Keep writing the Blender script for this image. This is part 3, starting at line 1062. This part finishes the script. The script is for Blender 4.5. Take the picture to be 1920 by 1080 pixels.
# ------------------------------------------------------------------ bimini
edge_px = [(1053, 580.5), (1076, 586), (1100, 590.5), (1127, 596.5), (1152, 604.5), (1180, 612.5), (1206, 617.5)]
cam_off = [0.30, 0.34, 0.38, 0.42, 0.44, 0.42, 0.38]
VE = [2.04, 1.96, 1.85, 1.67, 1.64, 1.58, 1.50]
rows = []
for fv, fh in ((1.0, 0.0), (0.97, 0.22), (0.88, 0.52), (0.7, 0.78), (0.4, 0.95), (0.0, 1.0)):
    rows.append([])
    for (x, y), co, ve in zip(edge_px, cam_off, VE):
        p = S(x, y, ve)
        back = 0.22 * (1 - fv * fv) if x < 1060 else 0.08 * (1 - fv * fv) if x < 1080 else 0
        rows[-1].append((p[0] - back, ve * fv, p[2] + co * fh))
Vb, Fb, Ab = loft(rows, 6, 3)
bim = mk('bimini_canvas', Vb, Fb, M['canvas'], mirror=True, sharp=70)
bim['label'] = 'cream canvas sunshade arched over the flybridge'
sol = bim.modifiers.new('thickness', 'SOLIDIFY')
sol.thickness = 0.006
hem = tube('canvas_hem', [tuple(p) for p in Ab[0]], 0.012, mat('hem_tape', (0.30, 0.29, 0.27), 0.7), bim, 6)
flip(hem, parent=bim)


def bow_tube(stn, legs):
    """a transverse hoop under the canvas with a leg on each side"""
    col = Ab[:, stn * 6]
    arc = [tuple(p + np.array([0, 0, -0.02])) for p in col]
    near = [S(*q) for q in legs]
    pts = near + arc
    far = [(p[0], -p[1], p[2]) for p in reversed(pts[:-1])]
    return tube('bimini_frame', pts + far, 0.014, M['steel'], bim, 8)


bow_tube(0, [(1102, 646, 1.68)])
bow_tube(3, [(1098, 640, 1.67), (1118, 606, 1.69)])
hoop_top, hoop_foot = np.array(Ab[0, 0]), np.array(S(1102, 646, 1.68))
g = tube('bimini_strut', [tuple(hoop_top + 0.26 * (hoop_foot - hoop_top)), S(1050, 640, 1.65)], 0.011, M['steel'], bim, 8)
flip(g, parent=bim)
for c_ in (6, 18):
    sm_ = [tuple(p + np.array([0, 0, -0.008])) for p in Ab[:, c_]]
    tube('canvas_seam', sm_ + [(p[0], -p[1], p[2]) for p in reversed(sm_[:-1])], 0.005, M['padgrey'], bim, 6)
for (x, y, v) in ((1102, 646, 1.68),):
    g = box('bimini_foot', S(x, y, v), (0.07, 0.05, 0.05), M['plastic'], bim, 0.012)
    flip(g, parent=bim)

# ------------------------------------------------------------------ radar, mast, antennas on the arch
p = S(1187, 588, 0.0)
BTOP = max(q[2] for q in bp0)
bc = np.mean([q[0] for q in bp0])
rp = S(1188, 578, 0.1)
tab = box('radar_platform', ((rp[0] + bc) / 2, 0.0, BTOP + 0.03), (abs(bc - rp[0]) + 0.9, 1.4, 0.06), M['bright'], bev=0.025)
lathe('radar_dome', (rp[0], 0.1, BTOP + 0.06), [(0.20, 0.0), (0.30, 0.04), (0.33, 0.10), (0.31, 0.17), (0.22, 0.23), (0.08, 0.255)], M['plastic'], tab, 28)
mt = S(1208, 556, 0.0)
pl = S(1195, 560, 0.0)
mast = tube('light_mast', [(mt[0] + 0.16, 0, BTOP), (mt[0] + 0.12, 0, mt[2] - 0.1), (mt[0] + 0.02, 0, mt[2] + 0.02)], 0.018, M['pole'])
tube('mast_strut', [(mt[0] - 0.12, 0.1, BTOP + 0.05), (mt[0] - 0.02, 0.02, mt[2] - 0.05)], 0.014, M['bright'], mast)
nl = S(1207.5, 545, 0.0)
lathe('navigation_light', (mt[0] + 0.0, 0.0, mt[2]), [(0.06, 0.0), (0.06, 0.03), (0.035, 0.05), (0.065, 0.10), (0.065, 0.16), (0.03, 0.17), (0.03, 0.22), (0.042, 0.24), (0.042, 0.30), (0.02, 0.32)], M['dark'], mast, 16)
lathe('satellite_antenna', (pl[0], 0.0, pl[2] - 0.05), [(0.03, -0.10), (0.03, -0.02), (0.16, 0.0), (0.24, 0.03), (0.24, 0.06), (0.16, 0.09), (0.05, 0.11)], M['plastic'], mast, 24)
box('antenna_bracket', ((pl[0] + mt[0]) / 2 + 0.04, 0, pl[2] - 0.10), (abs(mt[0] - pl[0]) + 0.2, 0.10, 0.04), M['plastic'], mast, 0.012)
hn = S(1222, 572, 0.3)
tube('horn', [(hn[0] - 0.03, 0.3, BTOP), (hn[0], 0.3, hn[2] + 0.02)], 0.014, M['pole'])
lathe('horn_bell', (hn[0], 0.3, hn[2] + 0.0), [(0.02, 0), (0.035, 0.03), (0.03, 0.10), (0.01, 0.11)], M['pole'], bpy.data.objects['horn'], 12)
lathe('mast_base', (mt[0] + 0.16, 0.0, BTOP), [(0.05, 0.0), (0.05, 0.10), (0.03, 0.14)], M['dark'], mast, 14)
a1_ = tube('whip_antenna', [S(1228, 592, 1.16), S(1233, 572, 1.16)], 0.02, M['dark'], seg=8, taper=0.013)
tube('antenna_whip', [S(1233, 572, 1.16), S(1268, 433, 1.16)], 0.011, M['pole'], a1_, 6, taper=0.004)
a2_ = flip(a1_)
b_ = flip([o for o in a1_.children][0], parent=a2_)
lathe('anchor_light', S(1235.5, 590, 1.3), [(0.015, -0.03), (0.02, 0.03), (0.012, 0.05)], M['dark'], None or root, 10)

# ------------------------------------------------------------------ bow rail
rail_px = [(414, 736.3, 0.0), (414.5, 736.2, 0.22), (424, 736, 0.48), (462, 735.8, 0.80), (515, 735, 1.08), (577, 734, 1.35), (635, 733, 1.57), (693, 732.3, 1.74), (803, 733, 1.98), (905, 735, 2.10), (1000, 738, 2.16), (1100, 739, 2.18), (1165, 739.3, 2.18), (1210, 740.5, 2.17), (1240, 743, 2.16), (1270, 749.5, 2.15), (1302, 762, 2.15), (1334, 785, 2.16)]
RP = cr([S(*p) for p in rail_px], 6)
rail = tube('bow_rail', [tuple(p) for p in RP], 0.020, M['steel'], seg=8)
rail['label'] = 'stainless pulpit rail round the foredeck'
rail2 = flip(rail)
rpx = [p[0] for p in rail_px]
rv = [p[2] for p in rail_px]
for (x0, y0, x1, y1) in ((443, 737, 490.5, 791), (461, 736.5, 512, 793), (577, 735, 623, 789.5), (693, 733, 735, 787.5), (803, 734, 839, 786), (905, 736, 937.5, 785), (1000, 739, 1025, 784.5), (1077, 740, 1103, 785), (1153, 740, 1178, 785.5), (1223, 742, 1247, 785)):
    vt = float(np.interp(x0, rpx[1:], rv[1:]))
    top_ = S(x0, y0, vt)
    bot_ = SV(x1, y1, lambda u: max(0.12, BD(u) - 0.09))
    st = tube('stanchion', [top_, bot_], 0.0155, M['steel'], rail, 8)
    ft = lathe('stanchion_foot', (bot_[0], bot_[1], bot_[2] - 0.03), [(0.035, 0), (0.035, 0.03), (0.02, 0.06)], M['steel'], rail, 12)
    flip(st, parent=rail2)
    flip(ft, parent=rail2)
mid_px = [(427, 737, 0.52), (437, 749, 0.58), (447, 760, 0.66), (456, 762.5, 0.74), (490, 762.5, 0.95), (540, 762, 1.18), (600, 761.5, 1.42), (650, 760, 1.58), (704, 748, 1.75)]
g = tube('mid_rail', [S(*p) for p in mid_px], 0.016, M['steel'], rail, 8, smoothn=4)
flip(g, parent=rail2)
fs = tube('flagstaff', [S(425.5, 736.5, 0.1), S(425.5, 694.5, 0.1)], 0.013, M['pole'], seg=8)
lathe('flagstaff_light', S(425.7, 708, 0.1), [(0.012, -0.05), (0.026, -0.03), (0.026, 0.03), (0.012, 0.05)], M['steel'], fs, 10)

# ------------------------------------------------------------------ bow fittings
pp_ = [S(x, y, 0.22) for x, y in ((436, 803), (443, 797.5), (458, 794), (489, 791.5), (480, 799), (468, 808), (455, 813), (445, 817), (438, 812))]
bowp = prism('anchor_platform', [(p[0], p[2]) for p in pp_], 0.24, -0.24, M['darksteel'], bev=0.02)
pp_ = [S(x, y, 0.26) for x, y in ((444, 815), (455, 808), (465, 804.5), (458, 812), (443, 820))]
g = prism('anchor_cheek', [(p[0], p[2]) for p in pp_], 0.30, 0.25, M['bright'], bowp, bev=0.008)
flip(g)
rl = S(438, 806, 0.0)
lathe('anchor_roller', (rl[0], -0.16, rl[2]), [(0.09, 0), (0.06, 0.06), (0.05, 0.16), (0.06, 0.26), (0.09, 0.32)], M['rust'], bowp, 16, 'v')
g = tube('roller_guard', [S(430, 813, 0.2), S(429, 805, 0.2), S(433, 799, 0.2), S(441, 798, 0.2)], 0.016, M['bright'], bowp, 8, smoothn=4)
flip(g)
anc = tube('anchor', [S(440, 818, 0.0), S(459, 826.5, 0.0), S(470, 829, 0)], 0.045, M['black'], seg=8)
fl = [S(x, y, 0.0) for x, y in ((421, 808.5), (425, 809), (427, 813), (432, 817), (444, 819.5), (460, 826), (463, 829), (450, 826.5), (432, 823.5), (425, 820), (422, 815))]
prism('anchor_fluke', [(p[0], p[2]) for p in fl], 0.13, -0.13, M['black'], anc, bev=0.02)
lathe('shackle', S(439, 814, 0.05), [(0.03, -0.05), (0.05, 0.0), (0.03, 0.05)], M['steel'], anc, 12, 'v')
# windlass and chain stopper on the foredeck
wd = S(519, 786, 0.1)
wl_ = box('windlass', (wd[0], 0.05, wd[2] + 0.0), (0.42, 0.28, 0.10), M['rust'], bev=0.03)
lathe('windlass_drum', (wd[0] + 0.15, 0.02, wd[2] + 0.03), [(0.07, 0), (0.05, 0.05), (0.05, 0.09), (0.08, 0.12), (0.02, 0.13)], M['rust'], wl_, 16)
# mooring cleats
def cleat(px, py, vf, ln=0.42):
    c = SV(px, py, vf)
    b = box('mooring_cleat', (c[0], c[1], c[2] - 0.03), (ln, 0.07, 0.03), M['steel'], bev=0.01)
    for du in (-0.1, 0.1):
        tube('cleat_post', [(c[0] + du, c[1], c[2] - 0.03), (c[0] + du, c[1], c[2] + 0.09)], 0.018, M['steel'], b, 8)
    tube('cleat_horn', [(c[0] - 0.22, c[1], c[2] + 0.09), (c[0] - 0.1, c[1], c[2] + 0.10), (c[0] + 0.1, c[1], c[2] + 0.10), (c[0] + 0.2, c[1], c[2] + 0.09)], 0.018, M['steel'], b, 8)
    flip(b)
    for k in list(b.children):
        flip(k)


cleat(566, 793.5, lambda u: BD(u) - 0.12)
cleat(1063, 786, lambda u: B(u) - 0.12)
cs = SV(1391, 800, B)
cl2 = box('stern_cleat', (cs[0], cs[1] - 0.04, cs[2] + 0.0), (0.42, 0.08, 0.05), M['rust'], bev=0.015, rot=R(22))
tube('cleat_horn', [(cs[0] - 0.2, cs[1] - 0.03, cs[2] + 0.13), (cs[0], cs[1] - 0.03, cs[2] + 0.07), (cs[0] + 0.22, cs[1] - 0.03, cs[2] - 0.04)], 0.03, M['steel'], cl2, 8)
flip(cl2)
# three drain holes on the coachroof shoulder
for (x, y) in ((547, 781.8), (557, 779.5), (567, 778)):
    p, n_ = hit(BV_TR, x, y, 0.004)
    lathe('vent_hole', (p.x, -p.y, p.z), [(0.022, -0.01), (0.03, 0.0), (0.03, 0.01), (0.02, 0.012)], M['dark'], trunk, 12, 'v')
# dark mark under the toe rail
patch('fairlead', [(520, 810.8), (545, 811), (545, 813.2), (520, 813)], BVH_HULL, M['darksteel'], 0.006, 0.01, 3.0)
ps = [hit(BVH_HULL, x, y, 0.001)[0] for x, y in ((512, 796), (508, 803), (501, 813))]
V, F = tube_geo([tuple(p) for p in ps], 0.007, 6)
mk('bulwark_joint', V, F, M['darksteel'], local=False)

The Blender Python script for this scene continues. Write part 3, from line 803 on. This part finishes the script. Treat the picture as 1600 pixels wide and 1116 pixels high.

Work to be completed: The first line of the records and every line down to the line with "flip(hem, parent=bim)" must be quoted exactly; leave out all else.

Output below:
Keep writing the Blender script for this image. This is part 3, starting at line 1062. This part finishes the script. The script is for Blender 4.5. Take the picture to be 1920 by 1080 pixels.
# ------------------------------------------------------------------ bimini
edge_px = [(1053, 580.5), (1076, 586), (1100, 590.5), (1127, 596.5), (1152, 604.5), (1180, 612.5), (1206, 617.5)]
cam_off = [0.30, 0.34, 0.38, 0.42, 0.44, 0.42, 0.38]
VE = [2.04, 1.96, 1.85, 1.67, 1.64, 1.58, 1.50]
rows = []
for fv, fh in ((1.0, 0.0), (0.97, 0.22), (0.88, 0.52), (0.7, 0.78), (0.4, 0.95), (0.0, 1.0)):
    rows.append([])
    for (x, y), co, ve in zip(edge_px, cam_off, VE):
        p = S(x, y, ve)
        back = 0.22 * (1 - fv * fv) if x < 1060 else 0.08 * (1 - fv * fv) if x < 1080 else 0
        rows[-1].append((p[0] - back, ve * fv, p[2] + co * fh))
Vb, Fb, Ab = loft(rows, 6, 3)
bim = mk('bimini_canvas', Vb, Fb, M['canvas'], mirror=True, sharp=70)
bim['label'] = 'cream canvas sunshade arched over the flybridge'
sol = bim.modifiers.new('thickness', 'SOLIDIFY')
sol.thickness = 0.006
hem = tube('canvas_hem', [tuple(p) for p in Ab[0]], 0.012, mat('hem_tape', (0.30, 0.29, 0.27), 0.7), bim, 6)
flip(hem, parent=bim)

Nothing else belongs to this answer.